One of the most pervasive negative experiences reported was problematic field team dynamics. Women often feel unable to speak up due to concerns about confidentiality and lack of reliable reporting structures. Cultural issues also prevent women from speaking out, as they fear being seen as “problematic” and having their opportunities limited. Even when harassment is reported, there is often a lack of accountability and consequences for the wrongdoer.

Sexism was another prevalent negative experience reported by the surveyed women. While progress has been made in diversifying polar research, male dominance still persists. Women often face an inequity of gender roles, being assigned more cooking and cleaning responsibilities and limited to lab-based roles.

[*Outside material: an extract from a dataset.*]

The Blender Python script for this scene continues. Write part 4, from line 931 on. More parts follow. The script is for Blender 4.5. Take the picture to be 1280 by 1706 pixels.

They also experience underestimation of their physical strength and face biases that hinder their opportunities for advancement.

Women also struggle with managing menstruation during fieldwork due to lack of privacy, weather conditions, and limited toilet breaks. This issue prevents some women from participating in fieldwork altogether.

The study highlighted the need for clear codes of conduct and harassment reporting structures in polar fieldwork expeditions. Institutions must provide mandatory training on team dynamics and equity, diversity, and inclusion, particularly for leaders. Creating proactive, flexible, and empathetic environments where women can advocate for themselves and others is crucial.

Despite the negative experiences, most women expressed a desire to continue their work in polar research. Women bring unique perspectives and skills to scientific tasks and should never be viewed as weak due to their gender. It is essential to support and empower women in polar fieldwork to ensure their safety and contribute to a more inclusive and diverse scientific community.